French Lyrics With English Translation
1 Il était une bergèr-e, Et ron, ron, ron, petit patapon Il était une bergèr-e Qui gardait ses moutons, ron, ron Qui gardait ses moutons. | 1 There was (once) a shepherdess Et ron ron ron petit patapon There was (once) a shepherdess Who was keeping (kept) her sheep, Who was keeping her sheep. |
2 Ell-e fit un fromag-e Du lait de ses moutons. | 2 She made a (round of) cheese From the milk of her sheep. |
3 Le chat qui la regard-e, D’un petit air fripon. | 3 And there’s the cat looking at her With a sly little air. |
4 Si tu y mets la patt-e, Tu auras du bâton. | 4 If you stick your paw in it, You’ll get some caning. |
5 Il n’y mit la patt-e, Il y mit le menton. | 5 He didn’t stick his paw in it, He stuck his chin (his whole head) in it. |
6 La bergère en colèr-e, Tua son p’tit chaton. | 6 The shepherdess in anger Killed her little kitten. |
7 Ell-e fut à confesse, Pour demander pardon. | 7 She went to confession To ask forgiveness. |
8 Mon pèr-e, je m’accus-e, D’avoir tué chaton. | 8 Father, I accuse myself Of having killed kitty. |
9 Ma fille, pour pénitenc-e, Nous nous embrasserons. | 9 My daughter, for penance We will kiss. |
10 La pénitence est douc-e, Nous recommencerons. | 10 The penance is sweet; We’ll start over. |
- Il était = Il y avait (une fois).[↩]
- The repeated “ron” can be explained as a nonsense syllable chosen for the rhyme; however, it is also true that “ronronner” is French for “to purr.”[↩]
- Similarly, one might think “patapon” is a nonsense word; however, from the TLFi we learn that “à petit patapon” means “doucement” (softly, quietly), and may refer to the soundless way a cat tracks its prey (cf. “la patte,” paw).[↩]
- The syntax of this stanza may seem incomplete, since we never return from the relative clause to find out more about “Le chat.” However, the force of the construction is something like “Voilà le chat qui la regarde,” or even “Le chat, il la regarde” = “Le chat la regarde.”[↩]

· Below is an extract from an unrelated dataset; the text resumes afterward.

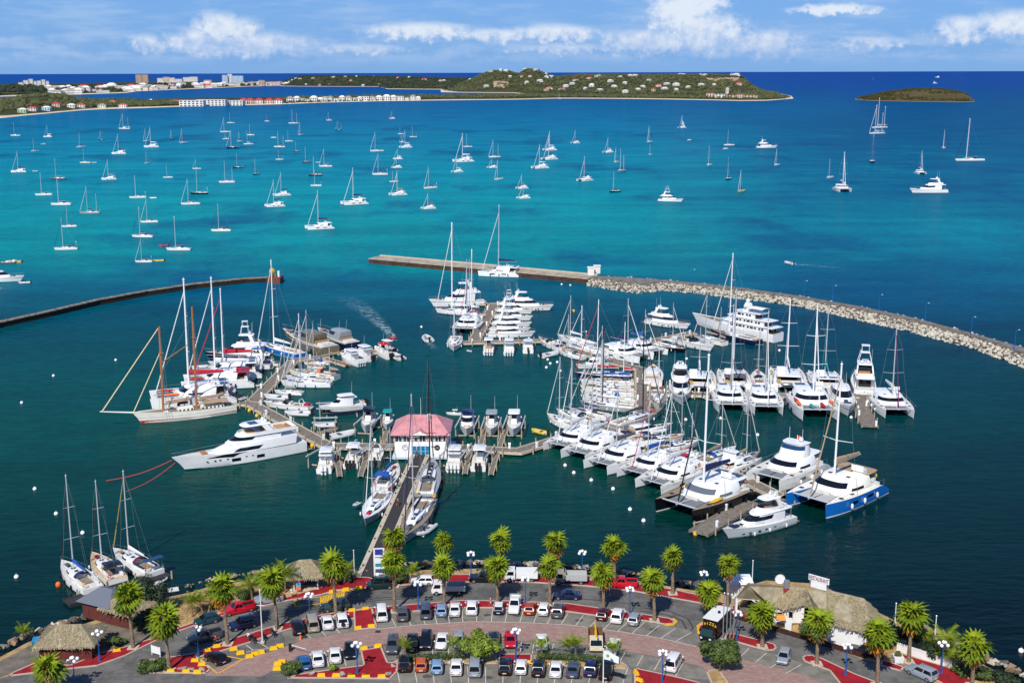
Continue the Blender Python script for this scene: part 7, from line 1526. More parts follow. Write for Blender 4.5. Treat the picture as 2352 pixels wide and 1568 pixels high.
# ---------------------------------------------------------------- street furniture
LB = mat('blue_lamp_post', (20,84,150), .5)
for x, y, lb in [(712,1426,'left of the green off-roader'),(456,1506,'on the red island at lower left'),(821,1544,'on the red island at lower centre left'),(229,1516,'in front of the thatched hut at lower left'),(961,1398,'between the dark SUV and the blue minivan'),(1082,1327,'at the sea wall left of the black pickup'),(1207,1387,'behind the burnt orange hatchback'),(1185,1512,'below the bright red hatchback'),(1446,1412,'behind the silver hatchback'),(1337,1324,'at the sea wall by the tipper truck'),(1615,1374,'at the sea wall left of the restaurant'),(1521,1564,'below the white delivery van'),(1692,1470,'right of the pizza truck'),(1942,1548,'on the strip in front of the restaurant'),(2162,1543,'by the white garden wall'),(173,1580,'cut by the bottom edge at left')]:
    t = thing('street_lamp', 'blue street lamp with white globes '+lb, 'street lamp', G(x, y, GZ+.13), random.uniform(0, .4), 'blue globe street lamps')
    part('post', 'sl', lambda mb: (mb.tube((0, 0, 0), (0, 0, .9), .17, .14, 8), mb.tube((0, 0, .9), (0, 0, 4.3), .085, .06, 8), mb.tube((0, 0, 0), (0, 0, .15), .24, .22, 8)), LB, t, smooth=True)
    for i in range(4):
        a = i*PI/2+.5; r_ = .62; part('arm', 'sl%d' % i, lambda mb: mb.path([(0, 0, 3.9), (r_*.7*math.cos(a), r_*.7*math.sin(a), 3.85), (r_*math.cos(a), r_*math.sin(a), 4.05)], .035, 5), LB, t)
        part('globe', 'sl', lambda mb: mb.ball((0, 0, 0), .26, 10, 7), LAMPG, t, (r_*math.cos(a), r_*math.sin(a), 4.3), smooth=True)
    part('globe', 'sl', lambda mb: None, LAMPG, t, (0, 0, 4.62), smooth=True)
def pole(lb, p, h, m=WHITE, z=GZ+.13, cross=False, name='flagpole'):
    t = thing(name, lb, 'flagpole', G(*p, z)); obj('pole', (lambda mb: (mb.tube((0, 0, 0), (0, 0, h), .09, .06, 8), mb)[1])(MB()), m, t, smooth=True); obj('base', (lambda mb: (mb.box(-.3, .3, -.3, .3, 0, .25), mb)[1])(MB()), CONC, t); obj('finial', (lambda mb: (mb.ball((0, 0, h+.08), .12, 8, 5), mb)[1])(MB()), WHITE, t)
    if cross: obj('yard', (lambda mb: (mb.tube((-.6, 0, h*.72), (.6, 0, h*.72), .04, .04, 5), mb)[1])(MB()), m, t)
    return t
pole('tall white flagpole beside the motorcycles', (603,1476), 8.4, cross=True)
pole('white flagpole by the dense bush at lower left', (384,1524), 5.8)
for i, x in enumerate((1660,1668,1676,1684)): pole('%s thin grey flagpole from the left behind the pizza truck' % ORD[i+1], (x, 1470+i*2), 7.5, STEEL)
pole('white post standing at the root of the entrance pier', (814,1318), 4.2)
pole('white post with a finial behind the restaurant roof', (1727,1348), 4.6)
for i, (x, y) in enumerate([(2055,1436),(2147,1466),(2213,1534)]): pole('%s white post from the left behind the garden wall' % ORD[i+1], (x, y), 3.6)
fl = pole('flagpole carrying a white and blue flag in the lowest parking row', (1385,1590), 6.4)
def flag(mb):
    n = 8; v = []
    for j in range(2):
        for i in range(n): f = i/(n-1); v += [(.05+f*2.0, .22*math.sin(f*5)*f, 6.3-.9*f-j*1.3*(1-.25*f)), (.05+f*2.0, .22*math.sin(f*5)*f+.02, 6.3-.9*f-j*1.3*(1-.25*f))]
    for i in range(n-1):
        mb.add([], []); a = 2*i; c = 2*n+2*i; mb.f += [(a, a+2, c+2, c), (a+1, c+1, c+3, a+3)]
    mb.v += v
part('flag', 'f1', flag, mat('flag_white', (226,230,232), .8), fl); part('flag_blue_corner', 'f2', lambda mb: mb.add([(.7,.13,5.35),(2.0,-.17,4.35),(2.0,-.17,4.15),(.7,.13,4.95)], [(0,1,2,3)]), mat('flag_blue', (40,110,170), .8), fl)
mb = MB(); mb.fr([(.55+.22*math.cos(a*PI/5), .07, 5.5+.22*math.sin(a*PI/5)) for a in range(10)], [(.55+.22*math.cos(a*PI/5), -.02, 5.5+.22*math.sin(a*PI/5)) for a in range(10)]); obj('flag_emblem', mb, mat('flag_emblem', (150,160,70), .8), fl)
# pier information board, bins and small things
t = thing('sign_board', 'tall white and blue harbour information board at the pier root', 'sign', G(872,1330,GZ), .1)
for x in (-.85, .85): mb = MB(); mb.box(x-.07, x+.07, -.06, .06, 0, 5.6); obj('post', mb, WHITE, t)
mb = MB(); mb.box(-.78, .78, -.04, .04, .9, 5.6); bd = obj('board', mb, WHITE, t)
for z0, z1, c in [(4.4,5.4,(40,50,150)),(3.9,4.02,(30,30,60)),(2.3,2.9,(20,140,160)),(1.2,1.9,(60,80,110))]: mb = MB(); mb.box(-.66, .66, -.06, -.042, z0, z1); obj('printed_panel', mb, mat('print%d' % c[2], c, .6), bd)
t = thing('board_stand', 'small blue and white kiosk box beside the information board', 'kiosk', G(868,1342,GZ+.13)); mb = MB(); mb.box(-.4, .4, -.3, .3, 0, 1.6); obj('cabinet', mb, HBLUE, t); mb = MB(); mb.ball((0, 0, 1.75), .38, 8, 5); obj('dome_top', mb, WHITE, t)
for (x, y), c, lb in [(Z2(205,1130), WHITE, 'white notice boards beside the bush at lower left')]:
    t = thing('notice_board', lb, 'notice board', G(x, y, GZ+.13), -.5); mb = MB(); mb.box(-.9, .9, -.04, .04, .4, 1.5); obj('board', mb, c, t); mb = MB(); [mb.box(a-.05, a+.05, -.05, .05, 0, 1.6) for a in (-.8, .8)]; obj('post', mb, c, t)
for (x, y), lb in [(Z2(465,1255),'grey boulder on the red island, left one'),(Z2(558,1262),'grey boulder on the red island, middle one'),(Z2(668,1268),'grey boulder on the red island, right one'),(Z2(2090,1315),'pale flat stone on the lower red island'),(Z2(1790,1305),'grey boulder by the blue hatchback'),(Z3b(550,1400),'tan boulder at the tip of the lower red island'),(Z3b(500,1480),'round grey boulder at the tip of the lower red island')]:
    o = rock_part(None, G(x, y, GZ+.2), .6, ROCKM[2]); o.name = 'boulder'; tag(o, lb, 'boulder', 'boulders on the pavement')
mb = MB(); mb.tap(-.22, .22, -.22, .22, 0, -.05, .05, -.05, .05, .8); o = obj('traffic_cone', mb, ORANGE, None, G(690,1468,GZ+.04)); tag(o, 'orange traffic cone behind the black SUV', 'cone')
t = thing('barrier_gate', 'raised black and white parking barrier by the motorcycles', 'barrier', G(667,1494,GZ+.04)); mb = MB(); mb.box(-.2, .2, -.2, .2, 0, 1.1); obj('cabinet', mb, BLACK, t); mb = MB(); mb.tube((0, 0, 1), (2.6, -1.6, 1.1), .05, .04, 6); obj('arm', mb, WHITE, t)
# ---------------------------------------------------------------- buildings on the quay
def _thatch(q, p):
    a = q.noise(p, .7, 5, .7); f = q.noise(p, 6., 4, .75); c = q.mix(q.rng(a, .35, .65), lin(168,158,132), lin(134,124,102)); return q.mix(q.m('MULTIPLY', q.rng(f, .5, .72), .6), c, lin(92,80,58)), f
THA = tex_mat('thatch', _thatch, .98); STRAW = mat('straw', (160,146,114), .98, var=.4, scale=3., sub=(112,98,70))
def thatch_roof(name, V, F, parent, thick=.35, straws=900, seed=1):
    mb = MB(); n = len(V); mb.add(V+[(x, y, z-thick) for x, y, z in V], [tuple(f) for f in F]+[tuple(i+n for i in reversed(f)) for f in F])
    ed = {}
    for f in F:
        for a, b in zip(f, f[1:]+f[:1]): ed[(a, b)] = 1
    for (a, b) in ed:
        if (b, a) not in ed: mb.f.append((a, b, b+n, a+n))
    o = obj(name, mb, THA, parent); rs = random.Random(seed); st = MB(); tri = []
    for f in F:
        for i in range(1, len(f)-1): A, B, C = (Vector(V[f[0]]), Vector(V[f[i]]), Vector(V[f[i+1]])); tri.append((A, B, C, (B-A).cross(C-A).length/2))
    tot = sum(t[3] for t in tri)
    for A, B, C, ar in tri:
        nn = (B-A).cross(C-A).normalized()
        if nn.z < 0: nn = -nn
        dn = Vector((nn.x, nn.y, 0)); dn = (dn.normalized() if dn.length > .01 else Vector((0, -1, 0))); dn = (dn-nn*dn.dot(nn)).normalized(); sd_ = nn.cross(dn)
        for _ in range(int(straws*ar/tot)):
            u, v = rs.random(), rs.random()
            if u+v > 1: u, v = 1-u, 1-v
            p = A+(B-A)*u+(C-A)*v; l = rs.uniform(.3, .9); w_ = rs.uniform(.03, .08); k_ = rs.uniform(-.3, .3); d2 = (dn+sd_*k_).normalized(); up = nn*rs.uniform(.01, .09)
            st.add([p+sd_*w_+nn*.01, p-sd_*w_+nn*.01, p+d2*l-sd_*w_+up, p+d2*l+sd_*w_+up], [(0, 1, 2, 3)])
    struct(obj('straw', st, STRAW, o), 'stuff'); return o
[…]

- A telling instance of what the French partitive can do: “You will have some stick=some caning.”[↩]
- “menton” (chin) may be taken as synecdoche for the whole head of the cat; or as metonymy for the cat’s mouth. Chosen for the rhyme, of course.[↩]
- fut = a été “has been (to)” = est allée = alla.[↩]
- This suspicion of what priests actually did in the confessional was probably often heard at one time on the lips of anticlerical pères de famille. See, for example, the grumblings of Mouchette’s father in Bernanos’s Sous le soleil de Satan. (Alas, reports beginning in the later 20th century have shown that those pères de famille were not always wrong.) [↩]
shaarilla says
There is a hidden meaning in these lines, that even some french people are not aware today. ^_^_
In these times “mettre la patte au fromage” (stick your paw in cheese ) was… Well… you know… and the “cat” is in fact the sheperdess lover.
So she warn him, and he tried to make his way, anyway…
She killed him, and went to confess her crime. Because she was only defending herlself, she was given forgiveness.
This is a feminist song in fact ! ; )
(excuse my poor english)
Mad Beppo says
Thanks for your explanation of the phrase mettre la patte au fromage. Now, I wonder if anything else in the song has an unsuspected sexual meaning…
Josette-MariE Puch says
Cette chansonnette n’a rien à voir avec les esprits tordus d’aujourd’hui LOL!
Clotilde says
The whole song is about sex. The shepherdess have her virginity to someone (mettre la patte au fromage means to have sex and she killed the cat means that she was a virgin before). Then she goes to confess and the father takes the opportunity to have sex again with her.
It’s funny how all the old French children songs are all about sex, war or death… And we’re all still singing them to our kids!
caz says
And I am using it in a French immersion class. The parents will kill me if they knew!! And I didn’t until now – that’s amusing.
Mad Beppo says
You will be wise not to let your pupils in on all the innuendoes (which I am sure you are not doing). I taught at a Catholic school, and I included all the verses, which I justified on the principle that my students needed to be informed about good old French anti-clericalism. (Of course, the whole issue is spookier nowadays, when we are better informed about clerical sexual abuse.)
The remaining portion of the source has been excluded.